# Task statement:
Return all of the data exactly as written, without the pictures.

# Material:

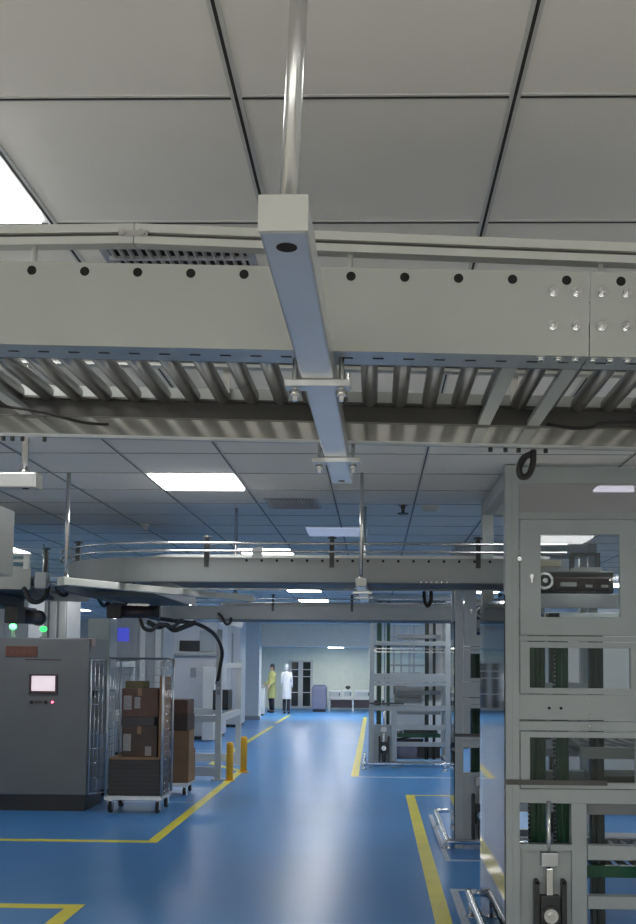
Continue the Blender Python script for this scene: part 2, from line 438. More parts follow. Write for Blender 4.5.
for px, z_ in ((30, None), (348, None), (600, None), (-150, None)):
    xx, _ = loc(px, 250, 1.95); top = za + (zj-za)*(xx-xa)/(xj-xa) if xx < xj else zj + (zb-zj)*(xx-xj)/(xb-xj)
    MB().cyl((xx, .065, .10), (xx, .065, top+.002), .0055, 10, 'white_paint').box(xx-.012, xx+.012, 0, .075, .10, .106, 'steel').build('rail_post', nc)
# rear rail
MB().box(XA, XB, .74, .77, .19, .215, 'white_paint').box(XA, XB, .738, .741, .199, .206, 'dark_strip').build('guide_rail', nc)
for xx in (-1.3, -.3, .5, 1.4): MB().box(xx-.01, xx+.01, .768, .776, .11, .20, 'steel').build('rail_post', nc)
# bolts and small blocks on the rear lip
for px in (5, 14, 24, 46): 
    q = at_y(px, 444, 2.7); MB().cyl((q.x-CX0, .787, -.008), (q.x-CX0, .787, -.02), .006, 8, 'bracket_dark').build('bolt', nc)
for px in (490, 505, 518, 545): 
    q = at_y(px, 452, 2.7); MB().cyl((q.x-CX0, .787, -.008), (q.x-CX0, .787, -.02), .006, 8, 'bracket_dark').build('bolt', nc)
q = at_y(527, 465, 2.72)
tag(MB().tube([(q.x+.01, q.y, 2.39), (q.x-.012, q.y, 2.375), (q.x-.022, q.y, 2.345), (q.x-.015, q.y, 2.325), (q.x+.004, q.y, 2.33), (q.x+.016, q.y, 2.36), (q.x+.018, q.y, 2.40)], .009, 10, 'black_rubber', 6).build('cable'), 'black cable loop hanging from the near conveyor over the lift frame', 'cable')
qa = at_y(36, 394, 2.5)
tag(MB().tube([(qa.x-.2, 2.46, 2.47), (qa.x, 2.49, 2.45), (qa.x+.06, 2.50, 2.437), (qa.x+.12, 2.54, 2.43), (qa.x+.17, 2.58, 2.436)], .004, 8, 'black_rubber', 6).build('cable'), 'thin black cable under the rollers at the left end of near conveyor', 'cable')
qa = at_y(610, 400, 2.5)
tag(MB().tube([(qa.x-.16, 2.52, 2.425), (qa.x-.1, 2.5, 2.41), (qa.x-.05, 2.5, 2.412), (qa.x, 2.5, 2.425), (qa.x+.2, 2.5, 2.42)], .005, 8, 'black_rubber', 6).build('cable'), 'thin black cable under the rollers at right end of near conveyor', 'cable')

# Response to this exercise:
Continue the Blender Python script for this scene: part 2, from line 438. More parts follow. Write for Blender 4.5.
for px, z_ in ((30, None), (348, None), (600, None), (-150, None)):
    xx, _ = loc(px, 250, 1.95); top = za + (zj-za)*(xx-xa)/(xj-xa) if xx < xj else zj + (zb-zj)*(xx-xj)/(xb-xj)
    MB().cyl((xx, .065, .10), (xx, .065, top+.002), .0055, 10, 'white_paint').box(xx-.012, xx+.012, 0, .075, .10, .106, 'steel').build('rail_post', nc)
# rear rail
MB().box(XA, XB, .74, .77, .19, .215, 'white_paint').box(XA, XB, .738, .741, .199, .206, 'dark_strip').build('guide_rail', nc)
for xx in (-1.3, -.3, .5, 1.4): MB().box(xx-.01, xx+.01, .768, .776, .11, .20, 'steel').build('rail_post', nc)
# bolts and small blocks on the rear lip
for px in (5, 14, 24, 46): 
    q = at_y(px, 444, 2.7); MB().cyl((q.x-CX0, .787, -.008), (q.x-CX0, .787, -.02), .006, 8, 'bracket_dark').build('bolt', nc)
for px in (490, 505, 518, 545): 
    q = at_y(px, 452, 2.7); MB().cyl((q.x-CX0, .787, -.008), (q.x-CX0, .787, -.02), .006, 8, 'bracket_dark').build('bolt', nc)
q = at_y(527, 465, 2.72)
tag(MB().tube([(q.x+.01, q.y, 2.39), (q.x-.012, q.y, 2.375), (q.x-.022, q.y, 2.345), (q.x-.015, q.y, 2.325), (q.x+.004, q.y, 2.33), (q.x+.016, q.y, 2.36), (q.x+.018, q.y, 2.40)], .009, 10, 'black_rubber', 6).build('cable'), 'black cable loop hanging from the near conveyor over the lift frame', 'cable')
qa = at_y(36, 394, 2.5)
tag(MB().tube([(qa.x-.2, 2.46, 2.47), (qa.x, 2.49, 2.45), (qa.x+.06, 2.50, 2.437), (qa.x+.12, 2.54, 2.43), (qa.x+.17, 2.58, 2.436)], .004, 8, 'black_rubber', 6).build('cable'), 'thin black cable under the rollers at the left end of near conveyor', 'cable')
qa = at_y(610, 400, 2.5)
tag(MB().tube([(qa.x-.16, 2.52, 2.425), (qa.x-.1, 2.5, 2.41), (qa.x-.05, 2.5, 2.412), (qa.x, 2.5, 2.425), (qa.x+.2, 2.5, 2.42)], .005, 8, 'black_rubber', 6).build('cable'), 'thin black cable under the rollers at right end of near conveyor', 'cable')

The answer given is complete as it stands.